Из всех русских литературных загадок XX века Бабель – самая язвящая, зудящая, не дающая жить спокойно. Потому так и жалко этих папок, что в них, может, был ответ. На самом деле ясно, что не было,- прятались там, может, как в архиве Олеши, крошечные, по пять-шесть строчек, записи о том, как он не может больше писать. Сделанное Бабелем – вещь в себе, законченный герметичный корпус текстов, состоящий из трех циклов (ранние вещи не в счет). Цикл первый – конармейский, второй – одесский, третий – известный нам очень фрагментарно сборник рассказов о коллективизации к примыкающие к нему интонационно и стилистически поздние рассказы о Гражданской войне (лучший из них – «Иван-да-Марья»).

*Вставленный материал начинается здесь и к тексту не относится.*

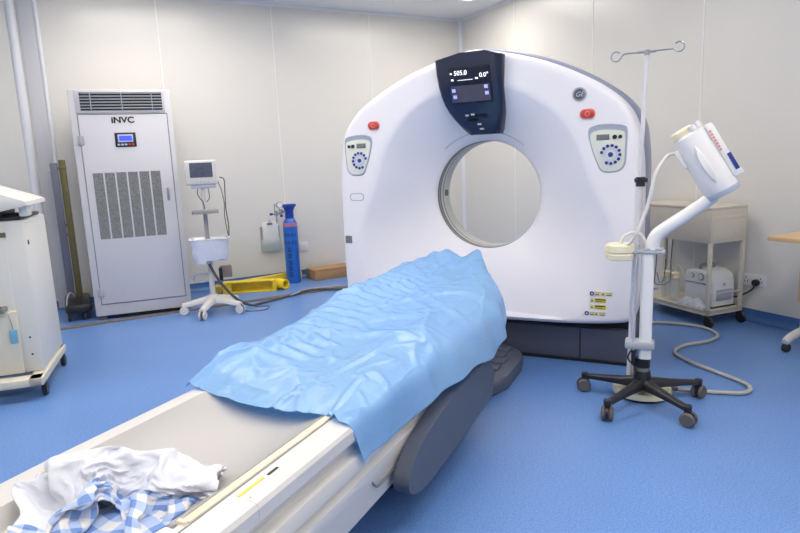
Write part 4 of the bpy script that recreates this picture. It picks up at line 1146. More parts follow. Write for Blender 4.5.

С этим и приходится иметь дело.

Стало общим местом утверждение, что Бабеля навеки поразили два мира – мир его родной Одессы, биндюжников, бандитов, матросов, проституток, и мир Конармии времен польского похода, закончившегося, кстати сказать, полным провалом: разоренные еврейские местечки, могучие начдивы, кони, с которыми он так толком и не научился управляться… На первый взгляд, в этих двух мирах много общего: и там и тут обитают бедные и слабые еврейские мудрецы, на глазах у которых утверждает себя пышная и цветущая ветхозаветная жизнь. Типа «слабый человек культуры», как назвал эту нишу Александр Эткинд, наблюдает за мощной, растительной жизнью плоти, за соитиями и драками простых первобытных существ – женщин с чудовищными грудями, при скачке закидывающимися за спину, и мужчин с гниющими ногами и воспаленными глазами. И в самом деле между каким-нибудь бабелевским гигантским Балмашевым или Долгушовым и столь же брутальным Менделем Криком или Савкой Буцисом не такая уж большая, на первый взгляд, разница: сидит хилый, любопытный ко всему, хитрый очкарик и с равным восхищением наблюдает аристократов Молдаванки, «на икрах которых лопалась кожа цвета небесной лазури», и конармеиских начдивов, чьи ноги похожи на двух девушек, закованных в кожу. Тут можно было бы порассуждать о том, какая вообще хорошая проза получается, когда слабые люди пишут о сильных. Вот когда сильные про сильных – это совсем не так интересно. Джек Лондон, например, или Максим Горький. А вот когда книжный гуманист Бабель про начдивов и бандитов – тут-то и начинается великая проза; легко говорить банальности в таком духе.